Rule 27.06 is not applicable because it applies only to a situation where the punishment assessed is greater than that allowed by law for the offense of which a defendant is convicted. The sentence here is not greater than that authorized upon conviction of assault with malice.

Section 547.280 and Rule 28.15 both provide that “* * * [n]o judgment shall be reversed * * * by the appellate court, for the reason that the judgment by virtue of which such person is confined * * * was erroneous as to time * * * but in such case it shall be the duty of the court * * * to sentence such person * * * for the correct length of time * * This statute and rule obviously do not permit this or any court to resentence the defendant and thereby save the judgment from reversal, because “ * * * the judgment by virtue of which [defendant] is confined [assault with malice] * * * ” is not erroneous as to time; he is confined by virtue of a judgment of conviction of assault with malice (an offense with which he was not charged), and a sentence of eight years for that offense is permitted by § 559.180.

*731For the reasons stated, the judgment is reversed and the cause is remanded for a new trial, or, if the state is so advised, for filing an information charging the offense the evidence supports and a trial thereon.

All of the Judges concur.

. All references to sections are to Revises Statutes of Missouri, 1969, and V.A.M.S.
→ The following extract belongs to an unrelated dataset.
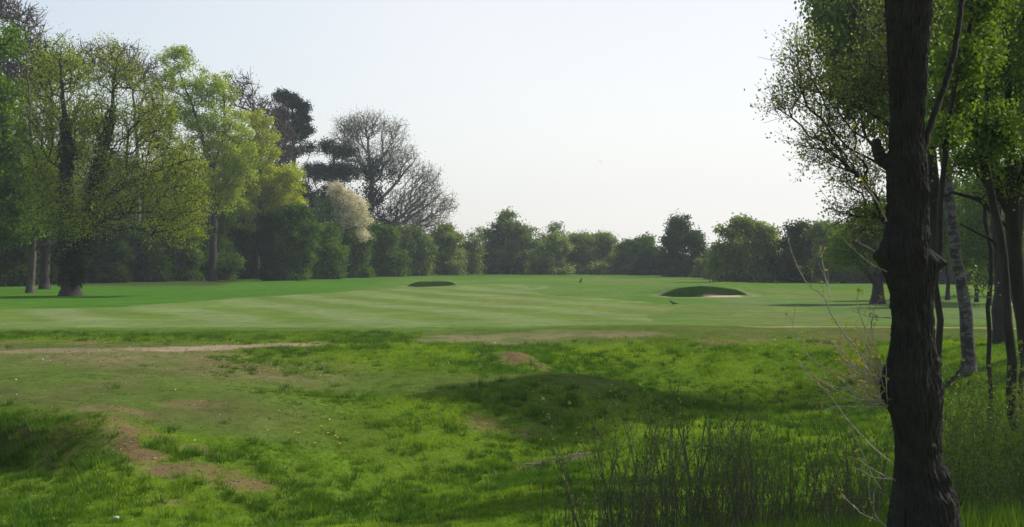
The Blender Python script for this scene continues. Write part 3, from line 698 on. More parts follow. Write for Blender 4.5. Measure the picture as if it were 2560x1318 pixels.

.The information, exclusive of formal parts, charges that “JOHN LEE BARNES * * * on the 29th day of May, 1970, at the County of Jackson, State of Missouri, did then and there unlawfully and feloniously make an assault upon one Joseph A. Battaglia by then and there pointing and striking with a gun on the head of Joseph A. Battaglia likely to produce death or great bodily harm, with the felonious intent the said Joseph A. Battaglia to maim; ⅜ * ⅜.”

. See State v. Gannaway, 313 S.W.2d 653 (Mo.1958) ; State v. Woody, 406 S.W.2d 659 (Mo.1966).

. References to rules are to Missouri Supreme Court Rules and V.A.M.R.